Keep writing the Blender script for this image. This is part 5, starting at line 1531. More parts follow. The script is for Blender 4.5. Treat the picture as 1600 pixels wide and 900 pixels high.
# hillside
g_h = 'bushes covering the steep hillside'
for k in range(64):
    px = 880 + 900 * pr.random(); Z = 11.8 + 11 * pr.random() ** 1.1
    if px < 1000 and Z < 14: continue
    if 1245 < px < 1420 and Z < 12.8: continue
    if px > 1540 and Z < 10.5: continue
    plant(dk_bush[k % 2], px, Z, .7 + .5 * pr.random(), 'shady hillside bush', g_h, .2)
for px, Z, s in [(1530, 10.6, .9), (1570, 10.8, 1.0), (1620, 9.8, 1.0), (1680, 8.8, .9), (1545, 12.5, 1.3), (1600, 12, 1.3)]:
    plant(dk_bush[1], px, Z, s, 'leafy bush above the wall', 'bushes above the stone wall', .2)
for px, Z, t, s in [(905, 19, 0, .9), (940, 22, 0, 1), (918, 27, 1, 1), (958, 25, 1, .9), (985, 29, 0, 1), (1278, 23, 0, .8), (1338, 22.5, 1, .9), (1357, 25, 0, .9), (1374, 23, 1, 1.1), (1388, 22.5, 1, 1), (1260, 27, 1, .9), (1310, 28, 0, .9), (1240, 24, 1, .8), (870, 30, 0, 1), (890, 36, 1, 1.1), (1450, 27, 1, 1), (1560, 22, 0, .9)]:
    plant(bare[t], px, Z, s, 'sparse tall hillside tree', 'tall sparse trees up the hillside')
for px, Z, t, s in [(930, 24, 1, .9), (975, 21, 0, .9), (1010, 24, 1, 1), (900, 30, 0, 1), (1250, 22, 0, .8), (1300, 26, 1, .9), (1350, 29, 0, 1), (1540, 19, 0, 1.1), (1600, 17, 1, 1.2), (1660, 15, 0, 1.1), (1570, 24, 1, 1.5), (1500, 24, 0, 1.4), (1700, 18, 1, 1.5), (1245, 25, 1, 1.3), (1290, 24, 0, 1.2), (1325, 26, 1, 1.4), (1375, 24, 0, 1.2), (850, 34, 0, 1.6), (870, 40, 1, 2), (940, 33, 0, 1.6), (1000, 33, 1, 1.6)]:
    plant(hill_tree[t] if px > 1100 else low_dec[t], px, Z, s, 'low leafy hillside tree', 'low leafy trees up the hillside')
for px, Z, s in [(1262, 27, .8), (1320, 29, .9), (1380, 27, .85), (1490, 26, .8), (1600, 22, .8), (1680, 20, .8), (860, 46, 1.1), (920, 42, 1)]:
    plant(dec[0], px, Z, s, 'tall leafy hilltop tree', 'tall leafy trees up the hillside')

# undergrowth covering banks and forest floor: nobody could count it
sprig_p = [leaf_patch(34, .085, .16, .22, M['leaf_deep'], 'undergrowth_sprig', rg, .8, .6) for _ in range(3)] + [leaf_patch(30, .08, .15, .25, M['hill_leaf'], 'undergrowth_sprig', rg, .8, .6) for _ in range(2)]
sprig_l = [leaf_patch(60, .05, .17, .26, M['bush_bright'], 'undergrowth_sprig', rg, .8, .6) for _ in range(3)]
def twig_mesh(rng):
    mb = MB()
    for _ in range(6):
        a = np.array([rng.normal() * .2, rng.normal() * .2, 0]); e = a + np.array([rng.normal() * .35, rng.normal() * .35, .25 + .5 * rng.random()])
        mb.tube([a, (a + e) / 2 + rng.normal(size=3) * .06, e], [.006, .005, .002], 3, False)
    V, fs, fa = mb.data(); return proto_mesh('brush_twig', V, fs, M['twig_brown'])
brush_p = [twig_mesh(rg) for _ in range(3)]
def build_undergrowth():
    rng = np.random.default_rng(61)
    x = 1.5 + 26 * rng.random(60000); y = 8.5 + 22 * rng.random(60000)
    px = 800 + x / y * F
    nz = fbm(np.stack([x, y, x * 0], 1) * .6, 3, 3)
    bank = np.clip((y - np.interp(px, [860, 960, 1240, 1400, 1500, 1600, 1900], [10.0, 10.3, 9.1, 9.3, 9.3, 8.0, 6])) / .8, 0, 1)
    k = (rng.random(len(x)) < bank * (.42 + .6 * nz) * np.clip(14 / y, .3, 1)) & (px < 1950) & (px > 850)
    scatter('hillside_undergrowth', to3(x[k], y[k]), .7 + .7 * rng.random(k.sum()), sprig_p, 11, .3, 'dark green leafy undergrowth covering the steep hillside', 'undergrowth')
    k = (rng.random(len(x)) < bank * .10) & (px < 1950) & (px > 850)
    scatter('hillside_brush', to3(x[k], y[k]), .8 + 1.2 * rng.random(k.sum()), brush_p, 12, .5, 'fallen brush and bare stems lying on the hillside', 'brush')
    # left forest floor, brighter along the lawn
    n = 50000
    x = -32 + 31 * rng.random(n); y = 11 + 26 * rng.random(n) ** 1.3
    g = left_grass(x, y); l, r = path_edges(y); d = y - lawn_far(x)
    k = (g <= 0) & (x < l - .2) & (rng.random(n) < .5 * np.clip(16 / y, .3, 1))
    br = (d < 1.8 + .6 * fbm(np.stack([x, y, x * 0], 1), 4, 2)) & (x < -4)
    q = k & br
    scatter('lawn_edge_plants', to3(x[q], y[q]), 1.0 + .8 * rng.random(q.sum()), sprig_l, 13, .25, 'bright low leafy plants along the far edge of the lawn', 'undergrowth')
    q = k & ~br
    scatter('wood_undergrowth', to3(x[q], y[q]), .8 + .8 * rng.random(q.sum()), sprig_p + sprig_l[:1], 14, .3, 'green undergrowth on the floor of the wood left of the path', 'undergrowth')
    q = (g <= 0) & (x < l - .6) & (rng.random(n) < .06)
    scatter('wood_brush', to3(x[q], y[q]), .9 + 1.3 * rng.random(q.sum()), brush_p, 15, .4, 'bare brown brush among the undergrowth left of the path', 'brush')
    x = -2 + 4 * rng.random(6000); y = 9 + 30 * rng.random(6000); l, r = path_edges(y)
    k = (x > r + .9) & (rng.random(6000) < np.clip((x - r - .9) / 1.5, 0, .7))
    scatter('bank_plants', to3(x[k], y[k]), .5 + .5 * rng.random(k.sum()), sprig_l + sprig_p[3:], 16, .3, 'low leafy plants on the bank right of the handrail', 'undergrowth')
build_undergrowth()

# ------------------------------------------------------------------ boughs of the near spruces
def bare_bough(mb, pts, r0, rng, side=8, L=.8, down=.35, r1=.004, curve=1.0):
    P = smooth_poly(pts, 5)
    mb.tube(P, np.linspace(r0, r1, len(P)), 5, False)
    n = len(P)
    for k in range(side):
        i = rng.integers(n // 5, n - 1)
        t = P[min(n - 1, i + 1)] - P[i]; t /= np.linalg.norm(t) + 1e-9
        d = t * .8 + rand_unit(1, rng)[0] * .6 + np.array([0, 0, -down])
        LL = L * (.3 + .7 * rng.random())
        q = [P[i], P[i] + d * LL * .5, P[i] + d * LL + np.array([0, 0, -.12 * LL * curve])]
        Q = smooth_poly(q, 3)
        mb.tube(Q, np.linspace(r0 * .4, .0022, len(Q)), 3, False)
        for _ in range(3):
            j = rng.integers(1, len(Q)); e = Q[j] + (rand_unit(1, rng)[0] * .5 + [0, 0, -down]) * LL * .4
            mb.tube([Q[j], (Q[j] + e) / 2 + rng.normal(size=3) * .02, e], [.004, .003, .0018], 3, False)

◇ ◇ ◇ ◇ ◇

Your goal: Everything from the first line above up to and including the line that contains "if px > 1540 and Z < 10.5: continue" should be printed exactly; please print only that.

The reply:
Keep writing the Blender script for this image. This is part 5, starting at line 1531. More parts follow. The script is for Blender 4.5. Treat the picture as 1600 pixels wide and 900 pixels high.
# hillside
g_h = 'bushes covering the steep hillside'
for k in range(64):
    px = 880 + 900 * pr.random(); Z = 11.8 + 11 * pr.random() ** 1.1
    if px < 1000 and Z < 14: continue
    if 1245 < px < 1420 and Z < 12.8: continue
    if px > 1540 and Z < 10.5: continue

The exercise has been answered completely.